Коварный трюк явно удавался, и Геббельс с удовлетворением записал в своем дневнике, что «наши специалисты по распространению слухов в те дни поработали просто отлично».
Были и явно субъективные причины недостатков информационной работы берлинской резидентуры, которую возглавлял А. Кобулов (Захар). Его квалификация как «профессионального разведчика» явно не соответствовала занимаемой им должности.
Информация А. Кобулова в Центр, имевшая главной задачей не вызвать недовольства Л. Берии, отвечала настроениям, царившим в Кремле, и содержала сведения, которые представляли лишь относительный интерес в плане предупреждения о возможной агрессии.
Сначала протеже Берии порекомендовали «глубже вникать» в суть происходящих в Германии событий, затем предложили «активизировать усилия» по приобретению новых источников информации и даже деликатно советовали «учиться искусству» политического анализа и прогнозирования событий. В июне 1940-го его вызывали в Москву для беседы с руководством, но все было тщетно. Кобулов был непробиваем, а его вера в «покровительство Лаврентия Павловича» — безгранична.

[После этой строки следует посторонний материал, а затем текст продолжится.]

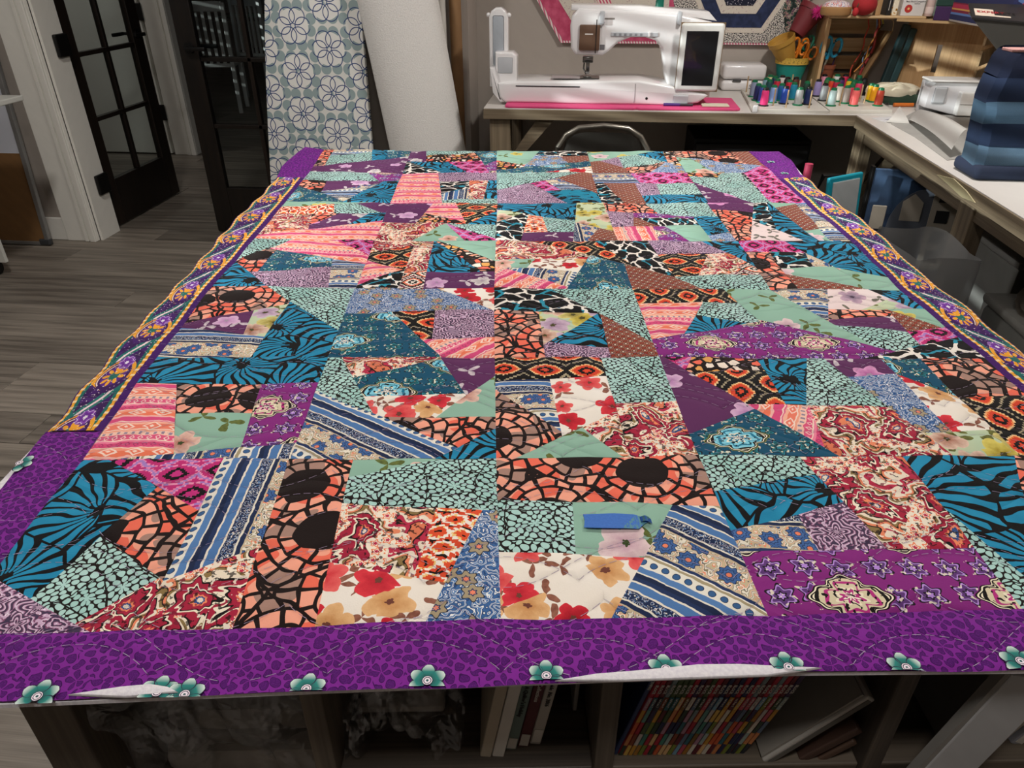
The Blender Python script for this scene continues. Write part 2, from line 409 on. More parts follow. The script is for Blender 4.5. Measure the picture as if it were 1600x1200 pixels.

«Я слышал, что руководство разведки недовольно работой Захара и на него просто махнули рукой, — писал он в сохранившемся до наших дней личном письме, адресованном П.М. Фитину. — Быть может, этой болтовне и не надо придавать значение, но, когда речь идет об ответственных товарищах, с которыми я лично поддерживаю деловой контакт, подобные коридорные разговоры не должны иметь место. Прошу принять меры, чтобы положить конец впредь подобным сплетням».
Начальник разведки, судя по всему, не стал больше нигде распространяться о деловых качествах Захара. Документ отправил в архив, от греха подальше.